## EXERCISE GOAL
Each line below either holds the string "pixels" or doesn't. Count those that do and give only the number.
========================================================================
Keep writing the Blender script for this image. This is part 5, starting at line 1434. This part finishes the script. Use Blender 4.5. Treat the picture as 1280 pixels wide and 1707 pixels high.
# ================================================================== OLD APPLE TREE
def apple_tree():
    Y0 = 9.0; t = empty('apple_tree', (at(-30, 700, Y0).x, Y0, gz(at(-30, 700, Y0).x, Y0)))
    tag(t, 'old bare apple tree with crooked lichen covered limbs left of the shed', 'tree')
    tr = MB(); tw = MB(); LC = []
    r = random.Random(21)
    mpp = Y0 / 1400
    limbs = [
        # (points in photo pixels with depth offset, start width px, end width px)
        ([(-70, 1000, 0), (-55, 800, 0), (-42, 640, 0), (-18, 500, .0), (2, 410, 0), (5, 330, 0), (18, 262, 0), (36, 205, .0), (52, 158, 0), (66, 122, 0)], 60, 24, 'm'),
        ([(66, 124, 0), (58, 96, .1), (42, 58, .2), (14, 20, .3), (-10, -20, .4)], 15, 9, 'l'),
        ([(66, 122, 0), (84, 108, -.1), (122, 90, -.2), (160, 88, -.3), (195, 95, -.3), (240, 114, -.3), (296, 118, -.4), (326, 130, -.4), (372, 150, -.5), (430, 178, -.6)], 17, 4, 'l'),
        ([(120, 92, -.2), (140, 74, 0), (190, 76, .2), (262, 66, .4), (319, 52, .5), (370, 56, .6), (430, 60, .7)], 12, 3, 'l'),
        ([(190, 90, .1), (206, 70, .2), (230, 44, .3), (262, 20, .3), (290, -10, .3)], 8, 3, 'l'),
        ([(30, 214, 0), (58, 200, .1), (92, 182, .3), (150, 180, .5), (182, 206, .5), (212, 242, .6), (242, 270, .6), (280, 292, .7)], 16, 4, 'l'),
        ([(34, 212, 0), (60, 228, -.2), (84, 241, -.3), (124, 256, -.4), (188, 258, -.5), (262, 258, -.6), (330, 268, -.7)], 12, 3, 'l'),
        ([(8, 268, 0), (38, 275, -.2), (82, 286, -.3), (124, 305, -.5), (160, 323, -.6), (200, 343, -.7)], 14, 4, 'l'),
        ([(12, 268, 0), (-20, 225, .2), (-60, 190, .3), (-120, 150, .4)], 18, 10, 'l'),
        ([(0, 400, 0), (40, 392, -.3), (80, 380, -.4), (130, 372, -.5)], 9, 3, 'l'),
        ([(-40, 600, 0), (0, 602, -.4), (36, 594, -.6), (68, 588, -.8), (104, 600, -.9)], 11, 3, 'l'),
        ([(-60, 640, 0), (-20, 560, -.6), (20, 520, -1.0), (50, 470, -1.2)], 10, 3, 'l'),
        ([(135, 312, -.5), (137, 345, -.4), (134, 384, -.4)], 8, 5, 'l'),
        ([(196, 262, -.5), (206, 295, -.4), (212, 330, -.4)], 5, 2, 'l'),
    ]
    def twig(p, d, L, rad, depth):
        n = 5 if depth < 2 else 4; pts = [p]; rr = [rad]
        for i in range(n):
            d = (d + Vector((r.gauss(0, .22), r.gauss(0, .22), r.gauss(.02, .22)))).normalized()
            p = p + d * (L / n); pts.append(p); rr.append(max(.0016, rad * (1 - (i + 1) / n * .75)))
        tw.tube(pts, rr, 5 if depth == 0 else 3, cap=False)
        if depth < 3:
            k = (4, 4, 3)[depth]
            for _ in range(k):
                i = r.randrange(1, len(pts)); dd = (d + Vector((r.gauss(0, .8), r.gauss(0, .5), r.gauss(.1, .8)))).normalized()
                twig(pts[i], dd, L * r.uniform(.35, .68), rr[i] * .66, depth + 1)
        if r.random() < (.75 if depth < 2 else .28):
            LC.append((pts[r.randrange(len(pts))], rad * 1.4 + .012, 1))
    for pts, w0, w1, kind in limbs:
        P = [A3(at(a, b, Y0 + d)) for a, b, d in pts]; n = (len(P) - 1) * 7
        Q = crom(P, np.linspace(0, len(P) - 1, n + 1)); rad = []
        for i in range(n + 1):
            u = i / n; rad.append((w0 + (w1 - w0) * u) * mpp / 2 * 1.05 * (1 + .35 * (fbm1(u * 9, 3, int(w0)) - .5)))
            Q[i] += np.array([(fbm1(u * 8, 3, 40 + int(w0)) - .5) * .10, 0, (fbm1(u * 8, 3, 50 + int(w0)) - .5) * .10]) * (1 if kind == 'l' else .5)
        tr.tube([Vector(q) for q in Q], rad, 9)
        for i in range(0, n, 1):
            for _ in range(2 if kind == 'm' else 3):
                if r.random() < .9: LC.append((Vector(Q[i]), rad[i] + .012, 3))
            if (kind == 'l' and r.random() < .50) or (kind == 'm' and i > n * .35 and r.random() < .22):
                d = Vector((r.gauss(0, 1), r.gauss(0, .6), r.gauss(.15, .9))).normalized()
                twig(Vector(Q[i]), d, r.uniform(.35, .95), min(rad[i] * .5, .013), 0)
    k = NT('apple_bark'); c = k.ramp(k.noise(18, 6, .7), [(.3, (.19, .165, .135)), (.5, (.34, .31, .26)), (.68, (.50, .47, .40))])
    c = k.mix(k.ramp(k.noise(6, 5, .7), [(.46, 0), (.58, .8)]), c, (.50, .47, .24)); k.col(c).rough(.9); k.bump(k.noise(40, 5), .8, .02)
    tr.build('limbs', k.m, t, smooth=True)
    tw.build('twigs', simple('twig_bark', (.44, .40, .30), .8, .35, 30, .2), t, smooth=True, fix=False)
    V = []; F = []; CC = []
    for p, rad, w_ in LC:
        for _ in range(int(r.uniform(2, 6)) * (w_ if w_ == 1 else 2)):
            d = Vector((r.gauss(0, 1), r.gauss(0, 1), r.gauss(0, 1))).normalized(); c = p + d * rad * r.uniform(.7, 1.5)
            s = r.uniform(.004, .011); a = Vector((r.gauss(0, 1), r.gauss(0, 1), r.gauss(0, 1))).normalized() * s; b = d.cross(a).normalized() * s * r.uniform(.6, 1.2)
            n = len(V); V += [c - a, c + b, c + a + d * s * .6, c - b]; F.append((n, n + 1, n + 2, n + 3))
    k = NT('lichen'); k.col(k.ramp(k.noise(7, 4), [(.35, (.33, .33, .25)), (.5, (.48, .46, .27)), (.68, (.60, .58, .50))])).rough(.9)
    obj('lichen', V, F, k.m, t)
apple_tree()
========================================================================
## IN RESPONSE
2